4 questions for Stan O'Neal

stan_oneal.gi.top.jpgInterview by William D. Cohan, contributor


(Fortune) -- How did Merrill Lynch end up with so much exposure to the CDOs that ultimately sank it?

It was never my intent that we would take risk other than the intermediation risk in the mortgage business. If you package, structure, and sell what you buy, or if you originate it yourself, presumably you can control the quality of the credit a little bit better. But if you do that, you're going to have warehousing risk and inventory risk. ... It should have been more like $10 billion for us and probably was around $10 billion at the end of '06, but by April of '07 they'd run to $45 billion. It didn't grow much from that point, but it was too late.

In retrospect, did you delegate too much -- including the CDOs -- to your lieutenants? Shouldn't you have had Merrill's risk managers report directly to you?
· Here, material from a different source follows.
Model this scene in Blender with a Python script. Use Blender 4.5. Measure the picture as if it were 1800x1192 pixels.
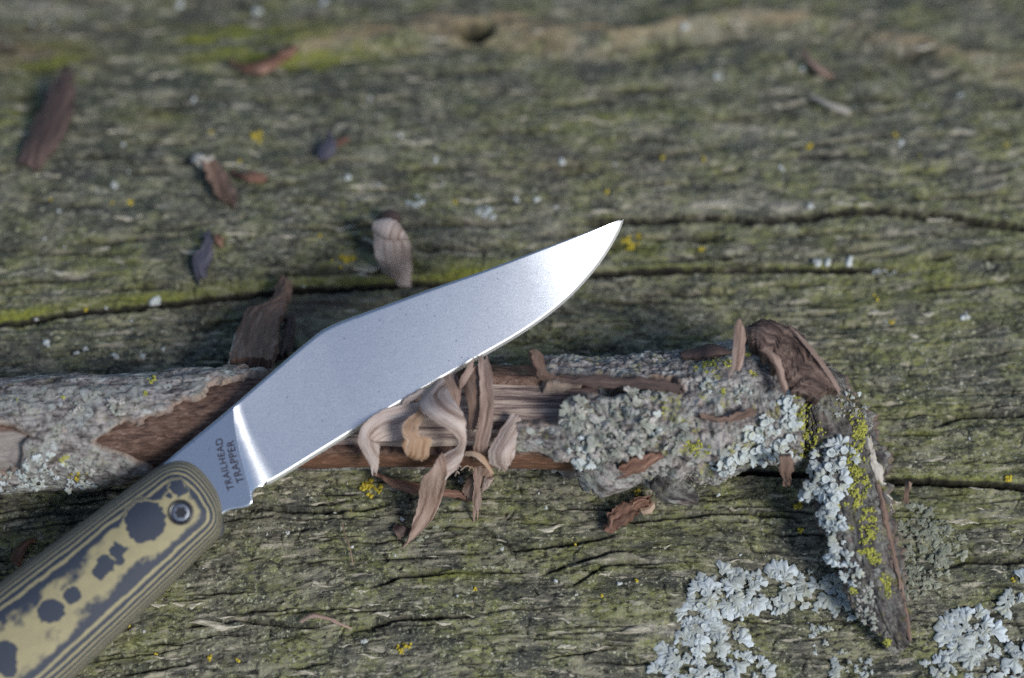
import bpy, math, random
import numpy as np
from mathutils import Vector, Matrix
from mathutils.bvhtree import BVHTree

random.seed(7)
RNG = np.random.default_rng(11)
scene = bpy.context.scene
for o in list(bpy.data.objects):
    bpy.data.objects.remove(o, do_unlink=True)
col = scene.collection
MM = 0.001                      # everything below is written in millimetres

# ------------------------------------------------------------------ camera
PITCH = math.radians(58.0)
DIST = 430.0
TGT = np.array([0.0, 0.0, 10.0])
FWD = np.array([0.0, math.cos(PITCH), -math.sin(PITCH)])
RGT = np.array([1.0, 0.0, 0.0])
UPV = np.array([0.0, math.sin(PITCH), math.cos(PITCH)])
CAM = TGT - DIST * FWD
FOVK = 180.0 / DIST             # picture width / distance
cam_d = bpy.data.cameras.new('camera')
cam_d.sensor_width = 36.0
cam_d.lens = 36.0 / FOVK
cam_d.clip_start = 0.01
cam_d.clip_end = 500.0
cam_d.dof.use_dof = True
cam_d.dof.focus_distance = 0.4215
cam_d.dof.aperture_fstop = 7.0
cam_d.dof.aperture_blades = 0
cam = bpy.data.objects.new('camera', cam_d)
col.objects.link(cam)
cam.matrix_world = Matrix(((1, 0, 0, CAM[0] * MM), (0, UPV[1], -FWD[1], CAM[1] * MM), (0, UPV[2], -FWD[2], CAM[2] * MM), (0, 0, 0, 1)))
scene.camera = cam

# ------------------------------------------------------------------ light
SUN = np.array([0.58, -0.53, 0.63]); SUN /= np.linalg.norm(SUN)
world = bpy.data.worlds.new('World'); scene.world = world; world.use_nodes = True
wn = world.node_tree
bg = wn.nodes['Background']; bg.inputs[1].default_value = 0.075
sky = wn.nodes.new('ShaderNodeTexSky'); sky.sky_type = 'NISHITA'; sky.sun_disc = False
sky.sun_elevation = math.asin(SUN[2]); sky.sun_rotation = math.atan2(SUN[0], SUN[1])
sky.air_density = 1.0; sky.dust_density = 1.0; sky.ozone_density = 1.0
wn.links.new(sky.outputs[0], bg.inputs[0])
sun_d = bpy.data.lights.new('sun', 'SUN'); sun_d.energy = 1.6; sun_d.angle = math.radians(19); sun_d.color = (1.0, 0.975, 0.94)
sun = bpy.data.objects.new('sun', sun_d); col.objects.link(sun)
sun.rotation_euler = Vector(SUN).to_track_quat('Z', 'Y').to_euler()
vs = scene.view_settings
vs.view_transform = 'Standard'; vs.look = 'None'; vs.gamma = 1.0; vs.use_curve_mapping = False
vs.exposure = 1.0
scene.cycles.use_denoising = False      # the little grain left reads as film grain and keeps the fine texture
scene.cycles.max_bounces = 6

# ------------------------------------------------------------------ picture <-> place
def ray(px, py):
    d = FWD + (px - 900.0) / 1800.0 * FOVK * RGT + (596.0 - py) / 1800.0 * FOVK * UPV
    return d
def on_plane(px, py, P, n):
    d = ray(px, py)
    return CAM + d * (np.dot(P - CAM, n) / np.dot(d, n))
def at_depth(px, py, depth):
    return CAM + ray(px, py) * depth
def project(P):
    v = P - CAM
    dep = v @ FWD
    return 900.0 + (v @ RGT) / dep * 1800.0 / FOVK, 596.0 - (v @ UPV) / dep * 1800.0 / FOVK

# ------------------------------------------------------------------ noise
def _hash(ix, iy, seed):
    h = (ix.astype(np.int64) * 374761393 + iy.astype(np.int64) * 668265263 + seed * 2246822519) & 0xFFFFFFFF
    h = ((h ^ (h >> 13)) * 1274126177) & 0xFFFFFFFF
    h = ((h ^ (h >> 16)) * 2654435761) & 0xFFFFFFFF
    return (h & 0xFFFFFF) / float(0xFFFFFF) * 2.0 - 1.0
def vnoise(x, y, seed=0):
    x = np.asarray(x, float); y = np.asarray(y, float)
    ix = np.floor(x); iy = np.floor(y)
    fx = x - ix; fy = y - iy
    ux = fx * fx * fx * (fx * (fx * 6 - 15) + 10); uy = fy * fy * fy * (fy * (fy * 6 - 15) + 10)
    a = _hash(ix, iy, seed); b = _hash(ix + 1, iy, seed); c = _hash(ix, iy + 1, seed); d = _hash(ix + 1, iy + 1, seed)
    return (a + (b - a) * ux) * (1 - uy) + (c + (d - c) * ux) * uy
def fbm(x, y, octv=4, seed=0, gain=0.5, lac=2.07):
    s = 0.0; a = 1.0; t = 0.0
    for k in range(octv):
        s = s + a * vnoise(np.asarray(x) * lac ** k + 13.7 * k, np.asarray(y) * lac ** k - 7.1 * k, seed + 31 * k); t += a; a *= gain
    return s / t
def sstep(a, b, x):
    t = np.clip((x - a) / (b - a), 0, 1); return t * t * (3 - 2 * t)
def inside(px, py, poly):
    px = np.asarray(px); py = np.asarray(py)
    c = np.zeros(px.shape, bool); n = len(poly)
    for i in range(n):
        x1, y1 = poly[i]; x2, y2 = poly[(i + 1) % n]
        if y1 == y2: continue
        c ^= ((y1 > py) != (y2 > py)) & (px < (x2 - x1) * (py - y1) / (y2 - y1) + x1)
    return c
def poly_sd(px, py, poly):
    """signed distance in the same units, positive inside"""
    px = np.asarray(px, float); py = np.asarray(py, float)
    best = np.full(px.shape, 1e9); n = len(poly)
    for i in range(n):
        x1, y1 = poly[i]; x2, y2 = poly[(i + 1) % n]
        dx, dy = x2 - x1, y2 - y1
        t = np.clip(((px - x1) * dx + (py - y1) * dy) / (dx * dx + dy * dy + 1e-9), 0, 1)
        best = np.minimum(best, np.hypot(px - x1 - t * dx, py - y1 - t * dy))
    return np.where(inside(px, py, poly), best, -best)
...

Did I delegate risk management too much? I can't really say. Bear, Citi (C, Fortune 500), Lehman, AIG (AIG, Fortune 500), Fannie Mae (FNM, Fortune 500), and many others all got it wrong. Even Morgan Stanley (MS, Fortune 500) got it wrong to a degree. In each case the structure of risk management was different. So it's not clear it would have made the decisive difference. Also, I never stopped looking at the risk reports. It turns out they didn't properly capture the nature of the risk. I now understand why, but it obviously doesn't matter. A second point: In August 2007, there was no sense of crisis generally within the firm, and I wanted, insofar as possible, to keep it that way. Nevertheless we were working on ideas for selling, hedging, or mitigating the risk of the CDOs and making sure liquidity was strong. We were successful in assuring liquidity but could find no options for the CDOs. I was never far away from these efforts. I knew where we were every day.
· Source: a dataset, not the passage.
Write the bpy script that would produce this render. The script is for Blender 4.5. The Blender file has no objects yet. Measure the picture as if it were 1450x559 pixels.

Tell me about your discussions in spring 2007 with Rodgin Cohen, your lawyer at Sullivan & Cromwell, and Tim Geithner, then president of the New York Federal Reserve Bank, about the possibility of Merrill becoming a bank holding company.

Having a larger consumer base as part of the financing base, and beginning to change the character of not only the balance sheet, but also the composition of business at Merrill was something I would have liked to have done strategically. It turns out it's much more complicated to do. ... Rog was initially confused. He asked, "Why would you want to do this?" and "Here's some of the negatives that come along with it." But ultimately we began to have conversations about it. He had some exploratory conversations, I believe, in Washington, and there were also -- to the degree I understood it -- there were some politics behind all this as well, like, who was going to regulate it? In the end, it didn't happen, obviously.

You have been criticized for taking your annual two-week vacation in August 2007 as Merrill's CDO problems escalated. What's your reaction to that criticism?

People say to me, "You went away on vacation." Well, there wasn't a lot I could do on-site, and I didn't want to start to raise alarm bells by flying back to New York. I wanted to give some time and quiet after the shock of the [Aug. 9 news that French bank BNP Paribas had blocked investors from withdrawing money from three funds because of the "complete evaporation of liquidity" in some segments]. That was seminal -- it scared the bejesus out of me. Henry Paulson called up after that and said, "How do you feel about things?" I said, "If you had called me a couple of days ago, I would have been more sanguine. I'm not anymore." He said, "Why?" And I said, "Because you had overnight secured lending fail between rated banks. I think it means there are potential risks in what we think we see going on."